To introduce fans to the world of the show, which is based on the fictional town familiar to fans of King ’s novels, Hulu built an elaborate 70,000-square-foot haunted house “bed-and-breakfast” a few blocks away from the convention center. “We want to remove the glass from in between the fan and the world,” Crosby said. “There’s an opportunity to let them touch it, feel it and experience it in different ways.”
USA Network also took a twofold approach to launching its upcoming “The Purge” television series at Comic-Con. In addition to hosting a panel, the network built out a 3,000-square-foot Purge City party store with a space big enough to accommodate up to 100 fans an hour.
Inside, visitors engaged with 12 “party planner” actors posing as store employees and could go home with a selection of “Purge” items created just for the activation. The aim was to let fans familiar with the popular “Purge” horror movies know that there’s a television adaptation coming to screens this fall.
“You have 135,000 engaged and avid fans in one place, and I think those are the people that really appreciate the fanatical devotion of detail that goes into an experience like this,” said Colleen Mohan, senior vice president of brand marketing for USA Network.

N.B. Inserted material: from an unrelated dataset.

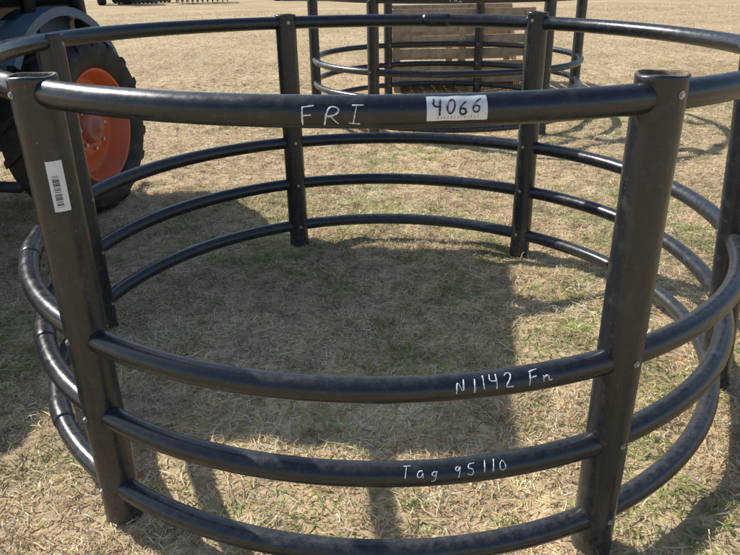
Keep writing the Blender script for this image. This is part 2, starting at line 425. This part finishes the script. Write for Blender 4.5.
X,Y=np.meshgrid(ax,ay); inn=(np.abs(X)<=6)&(Y>=-4)&(Y<=9)
Z=np.where(inn,hgt(X,Y),0)
nx=len(ax); V=np.stack([X.ravel(),Y.ravel(),Z.ravel()],1)
F=[(j*nx+i,j*nx+i+1,(j+1)*nx+i+1,(j+1)*nx+i) for j in range(len(ay)-1) for i in range(nx-1)]
mesh_obj('ground',V,F,MG)
# ------------------------------------------------------------ grass
def grass():
    bands=[(-2.6,2.6,-1.9,2.2,260000,1.0,0),(-4.2,4.2,2.2,6,130000,1.3,0),(-7,7,6,12,90000,2.0,0),(-14,14,12,26,70000,3.6,0),
           (-2.6,2.6,-1.9,2.2,900,1.0,1),(-4.2,4.2,2.2,7,900,1.2,1)]
    Vs=[];Cs=[]
    for (x0,x1,y0,y1,n,sc,tuft) in bands:
        x=rng.uniform(x0,x1,n); y=rng.uniform(y0,y1,n)
        if tuft:
            lu=vn(x,y,.5,60); k=rng.random(n)<np.clip((lu-.3)*2.2,0,1); x=x[k];y=y[k]
            nb_=30; size=np.repeat(rng.uniform(.010,.032,len(x)),nb_); tg=np.repeat(rng.random(len(x)),nb_)
            x=np.repeat(x,nb_)+rng.normal(0,1,len(x)*nb_)*size; y=np.repeat(y,nb_)+rng.normal(0,1,len(y)*nb_)*size
        lush=vn(x,y,.30,5)*.4+vn(x,y,.08,2)*.6
        if not tuft:
            keep=rng.random(len(x))<(.26+1.05*lush); x=x[keep];y=y[keep];lush=lush[keep]
        n=len(x)
        th=rng.uniform(0,2*math.pi,n)+ 1.5*(vn(x,y,.25,8)-.5)
        if tuft:
            L=rng.uniform(.018,.050,n); up=np.ones(n,bool)
        else:
            L=rng.gamma(2.8,.0095,n)*sc**.6+.009; up=rng.random(n)<(.06+.25*lush)
        el=np.where(up,rng.uniform(.4,1.25,n),rng.uniform(-.05,.25,n))
        if not tuft: L=np.where(up,L*.75,L)
        w=rng.uniform(.0008,.0023,n)*sc**.95
        curl=rng.normal(0,.8,n); droop=np.where(up,rng.uniform(.2,1.2,n),rng.uniform(.0,.5,n))
        roll=rng.uniform(-.7,.7,n)
        z=np.where((np.abs(x)<6)&(y<9),hgt(x,y),0)+(rng.uniform(0,.016,n)*lush*sc**.3 if not tuft else 0)+.001
        P=np.stack([x,y,z],1)
        pts=[P]
        for k in range(2):
            t2=th+curl*(k*.5); e2=el-droop*k*1.0
            d=np.stack([np.cos(t2)*np.cos(e2),np.sin(t2)*np.cos(e2),np.sin(e2)],1)
            P=P+d*(L*.5)[:,None]; 
            P[:,2]=np.maximum(P[:,2],np.where((np.abs(x)<6)&(y<9),hgt(P[:,0],P[:,1]),0)+.001); pts.append(P)
        sd=np.stack([-np.sin(th)*np.cos(roll),np.cos(th)*np.cos(roll),np.sin(roll)],1)
        vv=[]
        for k,f in enumerate((1,.85,.25)):
            vv+= [pts[k]-sd*(w*f)[:,None],pts[k]+sd*(w*f)[:,None]]
        vv=np.stack(vv,1)
        straw=np.array([.80,.61,.35]); pale=np.array([.88,.76,.53]); brown=np.array([.34,.23,.12]); grey=np.array([.56,.47,.35]); green=np.array([.29,.36,.10])
        u=rng.random(n)[:,None]
        c=np.where(u<.50,straw,np.where(u<.73,pale,np.where(u<.86,brown,grey)))
        g=vn(x,y,.8,20)*.5+vn(x,y,.20,31)*.5
        boost=np.exp(-(((x-.3)/.9)**2+((y-.7)/.6)**2))*.20-np.where(y<-.7,.07,0)
        pg=np.clip((g+boost-.53)*3.0,0.02,.70)
        if tuft: pg=np.where(tg<.35,.75,.10)
        if y0>5: pg=pg*.25
        c=np.where((rng.random(n)<pg)[:,None],green*rng.uniform(.7,1.45,(n,1)),c)
        c=c*rng.uniform(.78,1.2,(n,1))*(.80+.45*vn(x,y,.5,40))[:,None]*(.68+.60*vn(x,y,.07,50))[:,None]
        c=np.clip(c,0,.88)
        Vs.append(vv.reshape(-1,3)); Cs.append(np.repeat(c,6,axis=0))
    V=np.concatenate(Vs); C=np.concatenate(Cs); nb=len(V)//6
    base=(np.arange(nb)*6)[:,None]
    q=np.concatenate([base+np.array([[0,1,3,2]]),base+np.array([[2,3,5,4]])],1).reshape(-1)
    nf=nb*2
    me=bpy.data.meshes.new('dry_grass')
    me.vertices.add(len(V)); me.vertices.foreach_set('co',V.astype(np.float32).ravel())
    me.loops.add(nf*4); me.loops.foreach_set('vertex_index',q.astype(np.int32))
    me.polygons.add(nf); me.polygons.foreach_set('loop_start',(np.arange(nf)*4).astype(np.int32))
    try: me.polygons.foreach_set('loop_total',np.full(nf,4,dtype=np.int32))
    except Exception: pass
    me.update(calc_edges=True)
    at=me.color_attributes.new('Col','FLOAT_COLOR','POINT')
    at.data.foreach_set('color',np.concatenate([C,np.ones((len(C),1))],1).astype(np.float32).ravel())
    m=bpy.data.materials.new('dry_grass_blades'); m.use_nodes=True; N=m.node_tree.nodes; L=m.node_tree.links
    b=N['Principled BSDF']; b.inputs['Roughness'].default_value=.55; b.inputs['Specular IOR Level'].default_value=.35
    a=N.new('ShaderNodeAttribute'); a.attribute_name='Col'; L.new(a.outputs['Color'],b.inputs['Base Color'])
    tr=N.new('ShaderNodeBsdfTranslucent'); L.new(a.outputs['Color'],tr.inputs['Color'])
    mx=N.new('ShaderNodeMixShader'); mx.inputs[0].default_value=.22
    L.new(b.outputs[0],mx.inputs[1]); L.new(tr.outputs[0],mx.inputs[2]); L.new(mx.outputs[0],N['Material Output'].inputs['Surface'])
    me.materials.append(m)
    link(bpy.data.objects.new('dry_grass',me))
grass()
# ------------------------------------------------------------ tree line on the horizon
def treeline():
    n=26000
    x=rng.uniform(-170,170,n); top=5+5*vn(x,x*0,9,1)+3*vn(x,x*0,3,4)
    z=rng.uniform(0,1,n)**.8*top; y=95+rng.uniform(-4,4,n)
    s=rng.uniform(.25,.7,n); d=rng.normal(0,1,(n,3)); d/=np.linalg.norm(d,axis=1)[:,None]
    e=np.cross(d,rng.normal(0,1,(n,3))); e/=np.linalg.norm(e,axis=1)[:,None]
    c=np.stack([x,y,z],1); V=np.stack([c-d*s[:,None],c-e*s[:,None]*.6,c+d*s[:,None],c+e*s[:,None]*.6],1).reshape(-1,3)
    F=[(4*i,4*i+1,4*i+2,4*i+3) for i in range(n)]
    mesh_obj('tree_line',V,F,mat('distant_foliage',(.05,.06,.03),.8,noise=((.12,.09,.05),.3,.4,.6)),None,False)
treeline()
# ------------------------------------------------------------ light
az=Vector((-.83,.557)).normalized(); el=math.radians(39)
d=Vector((az.x*math.cos(el),az.y*math.cos(el),math.sin(el)))
sun=bpy.data.lights.new('sun','SUN'); sun.energy=5.0; sun.angle=math.radians(.5); sun.color=(1,.97,.91)
so=link(bpy.data.objects.new('sun',sun)); so.rotation_euler=(-d).to_track_quat('-Z','Y').to_euler(); so.location=(0,0,20)
w=bpy.data.worlds.new('World'); S.world=w; w.use_nodes=True
sk=w.node_tree.nodes.new('ShaderNodeTexSky'); sk.sky_type='NISHITA'; sk.sun_disc=False
sk.sun_elevation=el; sk.sun_rotation=math.atan2(az.x,az.y)
bg=w.node_tree.nodes['Background']; bg.inputs['Strength'].default_value=.14
w.node_tree.links.new(sk.outputs[0],bg.inputs['Color'])
S.view_settings.view_transform='Standard'; S.view_settings.look='None'; S.view_settings.exposure=0
# ------------------------------------------------------------ camera
f,pitch,roll,yaw,H,D=680.43,.4239,-.019,-.0183,1.3792,2.4216
c,s=math.cos(yaw),math.sin(yaw); cp,sp=math.cos(pitch),math.sin(pitch); cr,sr=math.cos(roll),math.sin(roll)
r=Vector((c,-s,0)); fw=Vector((s*cp,c*cp,-sp)); u=Vector((s*sp,c*sp,cp))
r2=r*cr+u*sr; u2=u*cr-r*sr
Mx=Matrix((r2,u2,-fw)).transposed().to_4x4(); Mx.translation=(0,-D,H)
cam=bpy.data.cameras.new('camera'); cam.sensor_width=36; cam.lens=f/740*36; cam.clip_end=1500; cam.clip_start=.02
co=link(bpy.data.objects.new('camera',cam)); co.matrix_world=Mx
S.camera=co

Grandesign is a marketing company that offers an array of branding servicesm including the traditional “Jack Ryan” building wrap it plastered on the side of the Omni Hotel.
But Grandesign also saw opportunity in activation mania. This year, partnering with the San Diego Padres and sponsor Lexus, it filled a 3-acre blacktop at Petco Park with “experiences” from more than 20 media brands, including a stunt activation for Marvel’s “Cloak and Dagger,” a 40-foot Discovery Channel “Sharkzilla” and an interactive UFO experience for History Channel’s “Project Blue Book.” Attendees needed no badge to enter the multi-experience activation where food trucks, a beer garden and a performance stage complimented the one-stop marketing carnival across from the convention.
It’s a smaller-scale budgetary commitment for brands that desire the exposure of marketing to the Comic-Con crowds without necessarily investing in a full-on activation build, or arranging an official panel or presence inside the convention center.
“A lot of brands struggle with it,” said Grandesign Chief Operating Officer Robert Ridgeway. “But the younger generations do a lot of transacting and watching and buying and playing through their computers and phones, but the biggest thing they still want to do is to touch and feel and experience things.”
As Comic-Con has exploded in size and marketing intensity, so has the definition of what constitutes a relevant fandom.
About eight months ago, Taco Bell teamed up with Warner Bros. to transform a multilevel restaurant on busy 5th Avenue in the heart of downtown into the fourcourse fine dining establishment straight out of the future as seen a quarter of a century ago in “Demolition Man.”
The film is set in 2032, when Taco Bell is “the only restaurant to survive the franchise wars,” Sandra Bullock explains to Stallone in a scene from the cult genre flick. “Now all restaurants are Taco Bell.”
“Every day we see someone reference Taco Bell in relation to ‘Demolition Man,’ ” said Matt Prince, senior manager for public relations and brand experience, whose team incorporated costumes and props from the film and brought in 5,000 units of ingredients to stage the immersive bar and restaurant — all free to the 1,000 lucky patrons who made it inside.
“When you look at the movie and people who are fans of the movie, there’s a huge overlap with the Comic-Con crowd, and this is the holy grail of sci-fi,” added Prince. “What better place to bring it to life than here?”